— Start SOURCE MATERIAL —

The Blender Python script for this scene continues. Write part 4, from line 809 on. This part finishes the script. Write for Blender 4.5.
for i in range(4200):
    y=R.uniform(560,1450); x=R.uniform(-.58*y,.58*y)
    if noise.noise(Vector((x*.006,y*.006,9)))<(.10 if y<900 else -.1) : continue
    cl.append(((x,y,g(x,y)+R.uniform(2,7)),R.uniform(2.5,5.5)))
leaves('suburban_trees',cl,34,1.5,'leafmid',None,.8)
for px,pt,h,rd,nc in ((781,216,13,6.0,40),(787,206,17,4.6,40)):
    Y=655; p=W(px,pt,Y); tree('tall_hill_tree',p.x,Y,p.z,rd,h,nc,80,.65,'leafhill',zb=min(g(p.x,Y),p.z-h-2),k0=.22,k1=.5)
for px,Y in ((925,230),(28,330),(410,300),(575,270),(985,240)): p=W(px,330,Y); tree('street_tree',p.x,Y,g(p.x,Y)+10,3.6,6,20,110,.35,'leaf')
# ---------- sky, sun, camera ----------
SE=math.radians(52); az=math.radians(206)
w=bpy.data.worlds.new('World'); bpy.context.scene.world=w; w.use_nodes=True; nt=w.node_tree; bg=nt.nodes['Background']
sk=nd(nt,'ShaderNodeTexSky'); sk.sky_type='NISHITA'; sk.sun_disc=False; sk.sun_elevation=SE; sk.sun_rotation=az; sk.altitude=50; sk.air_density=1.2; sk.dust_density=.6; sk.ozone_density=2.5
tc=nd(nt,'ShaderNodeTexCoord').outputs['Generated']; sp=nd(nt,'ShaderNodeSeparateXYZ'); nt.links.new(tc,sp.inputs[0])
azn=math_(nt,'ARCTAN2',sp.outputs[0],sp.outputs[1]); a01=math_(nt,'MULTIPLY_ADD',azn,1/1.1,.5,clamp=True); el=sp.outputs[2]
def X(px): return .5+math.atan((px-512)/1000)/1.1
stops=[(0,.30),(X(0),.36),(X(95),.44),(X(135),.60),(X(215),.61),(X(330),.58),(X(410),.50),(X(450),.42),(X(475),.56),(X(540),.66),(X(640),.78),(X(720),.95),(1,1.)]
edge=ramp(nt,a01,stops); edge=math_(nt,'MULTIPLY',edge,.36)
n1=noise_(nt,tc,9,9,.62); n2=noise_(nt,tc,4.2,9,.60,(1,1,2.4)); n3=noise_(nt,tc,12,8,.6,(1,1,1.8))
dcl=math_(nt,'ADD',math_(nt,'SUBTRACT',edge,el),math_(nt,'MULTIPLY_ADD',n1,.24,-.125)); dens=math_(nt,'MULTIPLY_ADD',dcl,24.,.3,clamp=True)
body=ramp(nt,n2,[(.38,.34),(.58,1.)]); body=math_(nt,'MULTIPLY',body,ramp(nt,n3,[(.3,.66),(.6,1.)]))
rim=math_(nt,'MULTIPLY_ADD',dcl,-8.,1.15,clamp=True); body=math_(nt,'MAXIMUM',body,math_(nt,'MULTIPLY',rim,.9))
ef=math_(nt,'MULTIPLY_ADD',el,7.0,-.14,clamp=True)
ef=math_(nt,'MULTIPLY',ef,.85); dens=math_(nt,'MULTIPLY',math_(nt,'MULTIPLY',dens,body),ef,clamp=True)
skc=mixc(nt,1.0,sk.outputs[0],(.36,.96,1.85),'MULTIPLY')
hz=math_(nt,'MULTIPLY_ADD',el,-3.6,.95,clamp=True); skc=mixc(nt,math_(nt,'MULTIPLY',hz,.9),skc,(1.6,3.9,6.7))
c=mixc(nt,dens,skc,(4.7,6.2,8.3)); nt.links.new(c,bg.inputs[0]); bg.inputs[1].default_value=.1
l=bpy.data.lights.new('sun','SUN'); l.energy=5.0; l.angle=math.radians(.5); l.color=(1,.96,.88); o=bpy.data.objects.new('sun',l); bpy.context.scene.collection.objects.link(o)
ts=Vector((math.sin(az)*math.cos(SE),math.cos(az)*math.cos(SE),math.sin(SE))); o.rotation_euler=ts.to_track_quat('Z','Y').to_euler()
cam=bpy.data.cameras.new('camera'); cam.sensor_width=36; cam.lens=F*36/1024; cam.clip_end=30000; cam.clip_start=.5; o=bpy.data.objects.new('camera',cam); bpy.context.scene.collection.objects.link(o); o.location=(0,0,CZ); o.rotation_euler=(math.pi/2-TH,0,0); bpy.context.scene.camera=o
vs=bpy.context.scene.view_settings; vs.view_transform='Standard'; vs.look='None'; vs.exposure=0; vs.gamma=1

— End SOURCE MATERIAL —

DIRECTION>
Retype the data exactly as given.

OUTPUT BELOW>
The Blender Python script for this scene continues. Write part 4, from line 809 on. This part finishes the script. Write for Blender 4.5.
for i in range(4200):
    y=R.uniform(560,1450); x=R.uniform(-.58*y,.58*y)
    if noise.noise(Vector((x*.006,y*.006,9)))<(.10 if y<900 else -.1) : continue
    cl.append(((x,y,g(x,y)+R.uniform(2,7)),R.uniform(2.5,5.5)))
leaves('suburban_trees',cl,34,1.5,'leafmid',None,.8)
for px,pt,h,rd,nc in ((781,216,13,6.0,40),(787,206,17,4.6,40)):
    Y=655; p=W(px,pt,Y); tree('tall_hill_tree',p.x,Y,p.z,rd,h,nc,80,.65,'leafhill',zb=min(g(p.x,Y),p.z-h-2),k0=.22,k1=.5)
for px,Y in ((925,230),(28,330),(410,300),(575,270),(985,240)): p=W(px,330,Y); tree('street_tree',p.x,Y,g(p.x,Y)+10,3.6,6,20,110,.35,'leaf')
# ---------- sky, sun, camera ----------
SE=math.radians(52); az=math.radians(206)
w=bpy.data.worlds.new('World'); bpy.context.scene.world=w; w.use_nodes=True; nt=w.node_tree; bg=nt.nodes['Background']
sk=nd(nt,'ShaderNodeTexSky'); sk.sky_type='NISHITA'; sk.sun_disc=False; sk.sun_elevation=SE; sk.sun_rotation=az; sk.altitude=50; sk.air_density=1.2; sk.dust_density=.6; sk.ozone_density=2.5
tc=nd(nt,'ShaderNodeTexCoord').outputs['Generated']; sp=nd(nt,'ShaderNodeSeparateXYZ'); nt.links.new(tc,sp.inputs[0])
azn=math_(nt,'ARCTAN2',sp.outputs[0],sp.outputs[1]); a01=math_(nt,'MULTIPLY_ADD',azn,1/1.1,.5,clamp=True); el=sp.outputs[2]
def X(px): return .5+math.atan((px-512)/1000)/1.1
stops=[(0,.30),(X(0),.36),(X(95),.44),(X(135),.60),(X(215),.61),(X(330),.58),(X(410),.50),(X(450),.42),(X(475),.56),(X(540),.66),(X(640),.78),(X(720),.95),(1,1.)]
edge=ramp(nt,a01,stops); edge=math_(nt,'MULTIPLY',edge,.36)
n1=noise_(nt,tc,9,9,.62); n2=noise_(nt,tc,4.2,9,.60,(1,1,2.4)); n3=noise_(nt,tc,12,8,.6,(1,1,1.8))
dcl=math_(nt,'ADD',math_(nt,'SUBTRACT',edge,el),math_(nt,'MULTIPLY_ADD',n1,.24,-.125)); dens=math_(nt,'MULTIPLY_ADD',dcl,24.,.3,clamp=True)
body=ramp(nt,n2,[(.38,.34),(.58,1.)]); body=math_(nt,'MULTIPLY',body,ramp(nt,n3,[(.3,.66),(.6,1.)]))
rim=math_(nt,'MULTIPLY_ADD',dcl,-8.,1.15,clamp=True); body=math_(nt,'MAXIMUM',body,math_(nt,'MULTIPLY',rim,.9))
ef=math_(nt,'MULTIPLY_ADD',el,7.0,-.14,clamp=True)
ef=math_(nt,'MULTIPLY',ef,.85); dens=math_(nt,'MULTIPLY',math_(nt,'MULTIPLY',dens,body),ef,clamp=True)
skc=mixc(nt,1.0,sk.outputs[0],(.36,.96,1.85),'MULTIPLY')
hz=math_(nt,'MULTIPLY_ADD',el,-3.6,.95,clamp=True); skc=mixc(nt,math_(nt,'MULTIPLY',hz,.9),skc,(1.6,3.9,6.7))
c=mixc(nt,dens,skc,(4.7,6.2,8.3)); nt.links.new(c,bg.inputs[0]); bg.inputs[1].default_value=.1
l=bpy.data.lights.new('sun','SUN'); l.energy=5.0; l.angle=math.radians(.5); l.color=(1,.96,.88); o=bpy.data.objects.new('sun',l); bpy.context.scene.collection.objects.link(o)
ts=Vector((math.sin(az)*math.cos(SE),math.cos(az)*math.cos(SE),math.sin(SE))); o.rotation_euler=ts.to_track_quat('Z','Y').to_euler()
cam=bpy.data.cameras.new('camera'); cam.sensor_width=36; cam.lens=F*36/1024; cam.clip_end=30000; cam.clip_start=.5; o=bpy.data.objects.new('camera',cam); bpy.context.scene.collection.objects.link(o); o.location=(0,0,CZ); o.rotation_euler=(math.pi/2-TH,0,0); bpy.context.scene.camera=o
vs=bpy.context.scene.view_settings; vs.view_transform='Standard'; vs.look='None'; vs.exposure=0; vs.gamma=1